In his youth and longer, David was a bold man who entered into his destiny with a fresh mind. But as long as his understanding heart kept him from sin, God kept him from disaster. The Philistines waged a new war against Israel, and David's three eldest brothers were with the army. Old Jesse sent David to the camp to look after the brothers - one almost thinks of Joseph again - and gave him food for them and ten fresh cheeses for the captain. You can use anything in war.

When David came to the camp, to the wagon castle, he heard that the whole army had marched out and was standing against the enemy, and the giant had appeared again. For there was a terrible giant named Goliath in the army of the Philistines. The giant was six cubits and a handbreadth high. His head was armed with a metal helmet and his chest with metal armour. His shield-bearer walked in front of him. He came out every day and asked them if anyone had the heart to fight with him. David left the vessel he was carrying with the baggage in the camp and ran out to the army and saluted his brothers. David saw the giant with his armour and his long spear and sword, and listened eagerly as the people talked together about the reward the king had set for anyone who killed the giant, as if he had a desire to do so. His brother Eliab reproached him for having nothing to do here. ‘I know your presumption well,’ he said to him, ’and the deceitfulness of your heart. You have come to see the quarrel.’ Older brothers love to stand in for their younger siblings in the absence of their parents and to help their inexperience with advice and warnings, and they do a good, God-pleasing work if it is done with consideration and love. But Eliab did his brother wrong and did not speak to him as brothers should.
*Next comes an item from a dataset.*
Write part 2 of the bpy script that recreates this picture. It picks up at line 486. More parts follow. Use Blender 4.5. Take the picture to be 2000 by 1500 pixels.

David did not listen to him at all. He turned away from him to one of the people. ‘What have you said? What will the king do who kills the giant?’ They said to him, ‘Whoever kills the giant, the king will make him rich and give him his daughter and free his father's house.’ So David approached the king and said he would slay the giant. The king did not like it. He said, ‘You are still a boy, and the giant is a man of war from his youth.’ But when David refused to abandon his plan, the king finally had him put on a helmet, armour and a sword. But David did not accept. Lightly dressed as he was, he went to meet the monster with his shepherd's crook and a sling, only to find five smooth stones in a brook.

The giant was amused when he saw the brown shepherd boy approaching. ‘Am I a dog,’ he said, ’that you come to me with a stick?’ - David said, ‘You come to me with sword and spear and shield, but I come to you in the name of the Lord, the God of Israel, whose army you have mocked.’ With these words he put a stone on the sling, and before the giant could reach him with his long sword, David hurled the stone at his forehead with such force that he fell down dead or unconscious. Then David took his sword and cut off his head with his own sword. When the Philistines saw that their strongest man had been overcome by a boy, they fled in great terror, and the Israelites pursued them to the gates of their cities and captured their entire camp.

From that time on, Saul took David into his house and would not let him go. But Jonathan, Saul's valiant son, loved David, and his heart was knit to David's heart, and they made a covenant together, and each loved the other as his own heart. Jonathan took off his coat, because David was wearing only a shepherd's garment, and gave it to David, along with his belt, his bow and his sword. Saul also gave him his daughter Michal in marriage. All the wars that Saul had to wage, David fought wisely and happily and became increasingly popular with the captains of war and with the people.

But when he was at home and the restless and anxious thoughts about the old king came to him, David played him something on the harp.